Iran expects to harvest more than 11 million tonnes of wheat in the new crop year.

Iran expects to harvest more than 11 million tonnes of wheat in the new crop year, helping bring down imports by 20%, Agriculture Minister Mahmoud Hojjati says. 

Estimates of a better yield come despite strains on Iran’s water resources and Hojjati sees wheat imports fall below 2 million tonnes in the current Iranian crop year which began on March 21.

Government’s guaranteed purchases from Iranian wheat growers are estimated to reach 8 million tonnes, a growth of one million tonne from the year before, the minister said.

“The negative balance in wheat imports will decline this year, falling from 2.5 million tonnes last year to 1.5-2.0 million tonnes,” he said.

Harvest in Iran’s tropical south usually begins around June, but the government has already procured 10,000 tonnes of wheat from farmers, Hojjati told IRNA.  

Iran is one of the world’s biggest importers of milling wheat.
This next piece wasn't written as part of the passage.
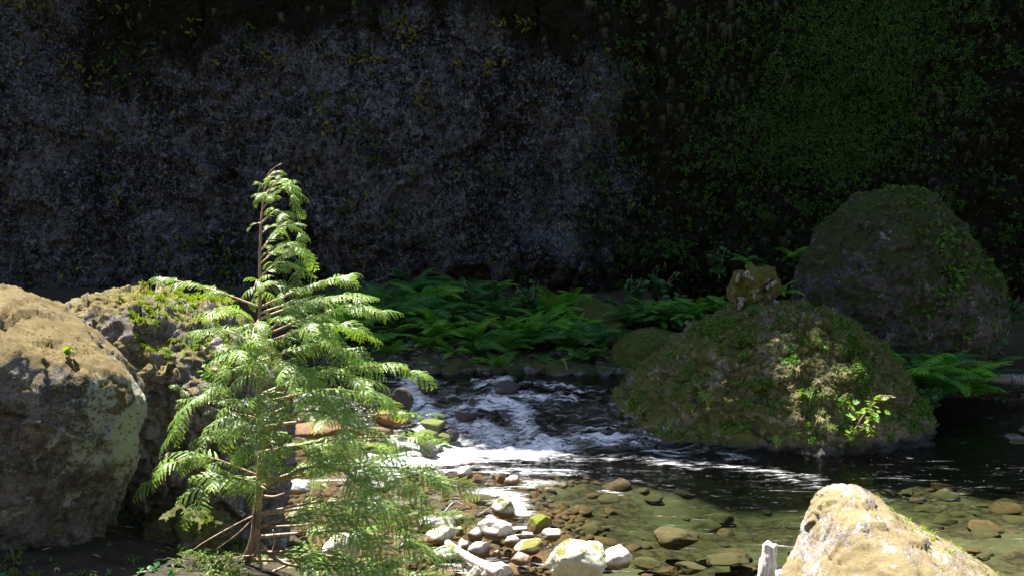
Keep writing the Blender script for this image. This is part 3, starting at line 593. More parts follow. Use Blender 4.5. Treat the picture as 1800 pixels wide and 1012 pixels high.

The country experienced a short period of self-sufficiency a couple of years ago, but reclined back to its old trend in the face of a protracted drought.

Hojjati says the country’s strategic wheat reserves have been bolstered after seeing stocks run down to suffice for less than one month last year.

“Currently, the reserves are sufficient for more than six months of consumption,” he added.

Iran is facing a chronic water shortage amid years of drought which has depleted groundwater reserves and parched many rivers and lakes.

The government, Hojjati says, plans to shrink wheat farms by 900,000 hectares over a period of 10 years and dedicate them to canola harvest which is less water intensive.